STATED GOAL → Beginning with the first line of the data below, extract each line up to and including the one containing "M['grey'], F4, .012)". Copy them exactly and add nothing.

* START INFORMATION PROVIDED *

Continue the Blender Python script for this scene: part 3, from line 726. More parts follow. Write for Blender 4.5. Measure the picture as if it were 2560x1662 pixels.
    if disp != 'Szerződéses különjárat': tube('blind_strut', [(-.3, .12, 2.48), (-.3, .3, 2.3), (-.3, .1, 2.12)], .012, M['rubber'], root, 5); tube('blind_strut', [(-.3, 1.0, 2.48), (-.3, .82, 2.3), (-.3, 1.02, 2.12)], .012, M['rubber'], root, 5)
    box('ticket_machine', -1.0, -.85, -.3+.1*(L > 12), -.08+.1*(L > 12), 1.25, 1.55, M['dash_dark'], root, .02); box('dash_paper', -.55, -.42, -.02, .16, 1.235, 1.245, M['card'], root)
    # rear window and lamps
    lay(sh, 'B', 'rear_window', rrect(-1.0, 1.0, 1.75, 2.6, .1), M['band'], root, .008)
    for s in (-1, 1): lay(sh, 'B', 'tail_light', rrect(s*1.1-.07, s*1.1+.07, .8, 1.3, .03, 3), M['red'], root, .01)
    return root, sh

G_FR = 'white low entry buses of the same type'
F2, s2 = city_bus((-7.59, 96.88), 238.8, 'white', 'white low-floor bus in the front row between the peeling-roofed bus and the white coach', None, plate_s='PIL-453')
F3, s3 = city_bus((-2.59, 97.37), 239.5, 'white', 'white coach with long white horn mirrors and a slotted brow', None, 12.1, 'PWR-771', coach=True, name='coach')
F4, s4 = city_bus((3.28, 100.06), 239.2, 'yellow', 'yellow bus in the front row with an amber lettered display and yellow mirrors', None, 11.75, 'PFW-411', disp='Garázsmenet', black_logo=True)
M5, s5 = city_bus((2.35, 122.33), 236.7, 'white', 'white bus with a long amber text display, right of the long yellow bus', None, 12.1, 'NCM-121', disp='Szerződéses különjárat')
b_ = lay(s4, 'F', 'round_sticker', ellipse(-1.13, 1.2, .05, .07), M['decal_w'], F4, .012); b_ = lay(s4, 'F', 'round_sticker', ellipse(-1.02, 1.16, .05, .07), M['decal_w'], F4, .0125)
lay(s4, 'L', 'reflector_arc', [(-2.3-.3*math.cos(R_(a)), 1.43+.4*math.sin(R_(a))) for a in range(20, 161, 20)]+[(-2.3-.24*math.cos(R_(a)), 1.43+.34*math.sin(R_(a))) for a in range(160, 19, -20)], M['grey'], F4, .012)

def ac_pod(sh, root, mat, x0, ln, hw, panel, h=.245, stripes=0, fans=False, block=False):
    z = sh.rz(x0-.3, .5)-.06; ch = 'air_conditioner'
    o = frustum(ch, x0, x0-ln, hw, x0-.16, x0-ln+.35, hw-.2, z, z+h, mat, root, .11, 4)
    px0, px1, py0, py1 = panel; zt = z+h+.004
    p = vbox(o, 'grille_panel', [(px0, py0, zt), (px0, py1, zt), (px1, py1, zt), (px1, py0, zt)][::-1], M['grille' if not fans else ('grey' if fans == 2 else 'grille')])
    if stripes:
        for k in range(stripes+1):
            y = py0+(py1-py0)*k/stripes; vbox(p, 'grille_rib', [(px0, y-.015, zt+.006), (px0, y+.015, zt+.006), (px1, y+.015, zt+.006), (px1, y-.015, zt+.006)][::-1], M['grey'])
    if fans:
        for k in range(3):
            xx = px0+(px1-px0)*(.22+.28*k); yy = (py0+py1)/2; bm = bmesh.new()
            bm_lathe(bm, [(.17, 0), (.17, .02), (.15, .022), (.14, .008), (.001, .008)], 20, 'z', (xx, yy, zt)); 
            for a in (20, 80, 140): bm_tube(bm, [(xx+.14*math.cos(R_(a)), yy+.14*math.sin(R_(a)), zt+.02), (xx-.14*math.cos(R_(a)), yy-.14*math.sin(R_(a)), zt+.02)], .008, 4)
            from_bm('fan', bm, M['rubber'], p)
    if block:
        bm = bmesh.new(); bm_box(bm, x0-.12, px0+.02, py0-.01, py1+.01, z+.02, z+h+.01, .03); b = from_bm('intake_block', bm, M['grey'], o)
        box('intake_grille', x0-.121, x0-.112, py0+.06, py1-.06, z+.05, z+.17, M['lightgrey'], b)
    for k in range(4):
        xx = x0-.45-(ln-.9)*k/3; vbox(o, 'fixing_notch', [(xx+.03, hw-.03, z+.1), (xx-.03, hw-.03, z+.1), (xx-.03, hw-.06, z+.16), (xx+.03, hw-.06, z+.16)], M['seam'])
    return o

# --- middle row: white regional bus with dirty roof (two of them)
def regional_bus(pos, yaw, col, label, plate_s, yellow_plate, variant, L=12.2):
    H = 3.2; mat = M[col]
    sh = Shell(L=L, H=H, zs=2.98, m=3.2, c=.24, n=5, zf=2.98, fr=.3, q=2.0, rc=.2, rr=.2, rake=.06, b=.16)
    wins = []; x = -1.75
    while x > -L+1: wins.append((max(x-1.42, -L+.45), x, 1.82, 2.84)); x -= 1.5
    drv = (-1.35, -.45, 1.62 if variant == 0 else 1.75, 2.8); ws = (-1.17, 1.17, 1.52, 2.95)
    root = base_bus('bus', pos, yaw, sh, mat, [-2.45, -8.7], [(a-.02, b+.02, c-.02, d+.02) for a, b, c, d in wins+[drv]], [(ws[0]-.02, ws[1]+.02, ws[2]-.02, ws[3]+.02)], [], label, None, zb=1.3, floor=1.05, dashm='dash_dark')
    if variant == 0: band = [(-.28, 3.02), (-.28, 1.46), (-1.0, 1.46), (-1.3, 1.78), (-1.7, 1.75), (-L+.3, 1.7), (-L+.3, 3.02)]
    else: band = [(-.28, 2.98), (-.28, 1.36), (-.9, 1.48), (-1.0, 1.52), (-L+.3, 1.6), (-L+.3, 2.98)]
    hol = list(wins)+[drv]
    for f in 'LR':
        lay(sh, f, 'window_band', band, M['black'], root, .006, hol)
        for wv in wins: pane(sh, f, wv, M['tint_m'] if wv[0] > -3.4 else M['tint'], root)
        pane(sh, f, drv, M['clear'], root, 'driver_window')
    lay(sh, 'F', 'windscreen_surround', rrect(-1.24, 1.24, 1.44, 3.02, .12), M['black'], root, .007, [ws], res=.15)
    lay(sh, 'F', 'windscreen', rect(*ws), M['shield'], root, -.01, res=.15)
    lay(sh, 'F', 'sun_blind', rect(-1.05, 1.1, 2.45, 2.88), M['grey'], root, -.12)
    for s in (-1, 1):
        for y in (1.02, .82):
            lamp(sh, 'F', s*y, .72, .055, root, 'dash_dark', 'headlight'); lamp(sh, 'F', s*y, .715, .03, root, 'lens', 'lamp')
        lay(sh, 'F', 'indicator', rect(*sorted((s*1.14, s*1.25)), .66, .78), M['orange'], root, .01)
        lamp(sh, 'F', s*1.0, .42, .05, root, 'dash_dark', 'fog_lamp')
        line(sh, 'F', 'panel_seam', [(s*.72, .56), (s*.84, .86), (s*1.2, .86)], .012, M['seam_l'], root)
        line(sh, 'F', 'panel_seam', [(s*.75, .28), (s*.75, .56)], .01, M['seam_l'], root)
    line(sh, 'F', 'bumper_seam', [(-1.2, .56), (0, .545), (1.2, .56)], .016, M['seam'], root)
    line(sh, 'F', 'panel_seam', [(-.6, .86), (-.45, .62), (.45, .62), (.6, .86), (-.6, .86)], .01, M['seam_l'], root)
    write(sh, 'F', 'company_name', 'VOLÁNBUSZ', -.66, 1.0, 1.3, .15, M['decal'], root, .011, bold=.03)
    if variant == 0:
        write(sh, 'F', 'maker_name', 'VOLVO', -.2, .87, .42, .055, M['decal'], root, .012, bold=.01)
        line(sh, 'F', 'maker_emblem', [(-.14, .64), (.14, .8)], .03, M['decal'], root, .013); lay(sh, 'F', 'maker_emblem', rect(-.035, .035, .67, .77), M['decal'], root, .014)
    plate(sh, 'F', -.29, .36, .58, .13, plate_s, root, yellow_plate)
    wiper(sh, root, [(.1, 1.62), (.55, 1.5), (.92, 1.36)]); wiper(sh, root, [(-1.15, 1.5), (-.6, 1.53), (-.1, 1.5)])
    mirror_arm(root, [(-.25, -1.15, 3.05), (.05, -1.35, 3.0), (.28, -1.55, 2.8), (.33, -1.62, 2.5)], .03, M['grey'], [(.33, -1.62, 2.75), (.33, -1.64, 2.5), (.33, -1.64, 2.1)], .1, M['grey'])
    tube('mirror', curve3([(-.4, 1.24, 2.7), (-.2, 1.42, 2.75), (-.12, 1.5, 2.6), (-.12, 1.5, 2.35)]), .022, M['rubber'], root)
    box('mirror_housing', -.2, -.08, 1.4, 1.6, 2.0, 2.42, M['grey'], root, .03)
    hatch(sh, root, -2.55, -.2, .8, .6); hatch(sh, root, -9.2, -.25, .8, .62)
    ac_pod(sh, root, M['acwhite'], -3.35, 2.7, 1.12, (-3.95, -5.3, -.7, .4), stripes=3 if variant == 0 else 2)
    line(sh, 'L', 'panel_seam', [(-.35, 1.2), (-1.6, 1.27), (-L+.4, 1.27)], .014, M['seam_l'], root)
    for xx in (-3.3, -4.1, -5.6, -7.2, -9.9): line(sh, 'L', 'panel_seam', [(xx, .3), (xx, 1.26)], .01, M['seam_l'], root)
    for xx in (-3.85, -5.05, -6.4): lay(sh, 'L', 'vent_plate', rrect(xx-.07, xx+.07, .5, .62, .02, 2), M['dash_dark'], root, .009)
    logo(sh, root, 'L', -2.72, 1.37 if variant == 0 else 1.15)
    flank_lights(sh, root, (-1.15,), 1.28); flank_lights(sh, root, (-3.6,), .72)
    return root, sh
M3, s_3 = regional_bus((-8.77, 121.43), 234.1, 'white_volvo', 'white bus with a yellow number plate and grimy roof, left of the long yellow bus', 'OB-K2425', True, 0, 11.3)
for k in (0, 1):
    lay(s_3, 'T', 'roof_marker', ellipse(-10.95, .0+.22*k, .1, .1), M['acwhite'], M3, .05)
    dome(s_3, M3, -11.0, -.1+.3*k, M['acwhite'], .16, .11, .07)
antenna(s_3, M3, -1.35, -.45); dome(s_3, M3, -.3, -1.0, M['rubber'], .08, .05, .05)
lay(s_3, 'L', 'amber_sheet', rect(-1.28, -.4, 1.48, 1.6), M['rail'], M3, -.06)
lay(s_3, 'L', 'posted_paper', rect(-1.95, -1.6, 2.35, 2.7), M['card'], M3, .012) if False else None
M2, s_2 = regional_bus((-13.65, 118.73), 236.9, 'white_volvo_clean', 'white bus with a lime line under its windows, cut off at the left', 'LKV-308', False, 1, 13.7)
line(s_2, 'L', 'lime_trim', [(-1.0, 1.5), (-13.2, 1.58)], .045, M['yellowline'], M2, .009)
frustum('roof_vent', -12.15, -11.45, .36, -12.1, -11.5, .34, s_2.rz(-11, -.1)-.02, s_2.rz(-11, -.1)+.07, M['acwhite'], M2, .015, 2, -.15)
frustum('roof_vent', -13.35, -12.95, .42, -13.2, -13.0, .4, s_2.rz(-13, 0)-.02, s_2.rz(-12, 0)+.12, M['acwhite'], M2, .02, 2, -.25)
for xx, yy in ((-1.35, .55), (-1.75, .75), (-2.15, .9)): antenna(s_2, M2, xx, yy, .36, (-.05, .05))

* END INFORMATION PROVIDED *

SOLUTION TO THE PROBLEM →
Continue the Blender Python script for this scene: part 3, from line 726. More parts follow. Write for Blender 4.5. Measure the picture as if it were 2560x1662 pixels.
    if disp != 'Szerződéses különjárat': tube('blind_strut', [(-.3, .12, 2.48), (-.3, .3, 2.3), (-.3, .1, 2.12)], .012, M['rubber'], root, 5); tube('blind_strut', [(-.3, 1.0, 2.48), (-.3, .82, 2.3), (-.3, 1.02, 2.12)], .012, M['rubber'], root, 5)
    box('ticket_machine', -1.0, -.85, -.3+.1*(L > 12), -.08+.1*(L > 12), 1.25, 1.55, M['dash_dark'], root, .02); box('dash_paper', -.55, -.42, -.02, .16, 1.235, 1.245, M['card'], root)
    # rear window and lamps
    lay(sh, 'B', 'rear_window', rrect(-1.0, 1.0, 1.75, 2.6, .1), M['band'], root, .008)
    for s in (-1, 1): lay(sh, 'B', 'tail_light', rrect(s*1.1-.07, s*1.1+.07, .8, 1.3, .03, 3), M['red'], root, .01)
    return root, sh

G_FR = 'white low entry buses of the same type'
F2, s2 = city_bus((-7.59, 96.88), 238.8, 'white', 'white low-floor bus in the front row between the peeling-roofed bus and the white coach', None, plate_s='PIL-453')
F3, s3 = city_bus((-2.59, 97.37), 239.5, 'white', 'white coach with long white horn mirrors and a slotted brow', None, 12.1, 'PWR-771', coach=True, name='coach')
F4, s4 = city_bus((3.28, 100.06), 239.2, 'yellow', 'yellow bus in the front row with an amber lettered display and yellow mirrors', None, 11.75, 'PFW-411', disp='Garázsmenet', black_logo=True)
M5, s5 = city_bus((2.35, 122.33), 236.7, 'white', 'white bus with a long amber text display, right of the long yellow bus', None, 12.1, 'NCM-121', disp='Szerződéses különjárat')
b_ = lay(s4, 'F', 'round_sticker', ellipse(-1.13, 1.2, .05, .07), M['decal_w'], F4, .012); b_ = lay(s4, 'F', 'round_sticker', ellipse(-1.02, 1.16, .05, .07), M['decal_w'], F4, .0125)
lay(s4, 'L', 'reflector_arc', [(-2.3-.3*math.cos(R_(a)), 1.43+.4*math.sin(R_(a))) for a in range(20, 161, 20)]+[(-2.3-.24*math.cos(R_(a)), 1.43+.34*math.sin(R_(a))) for a in range(160, 19, -20)], M['grey'], F4, .012)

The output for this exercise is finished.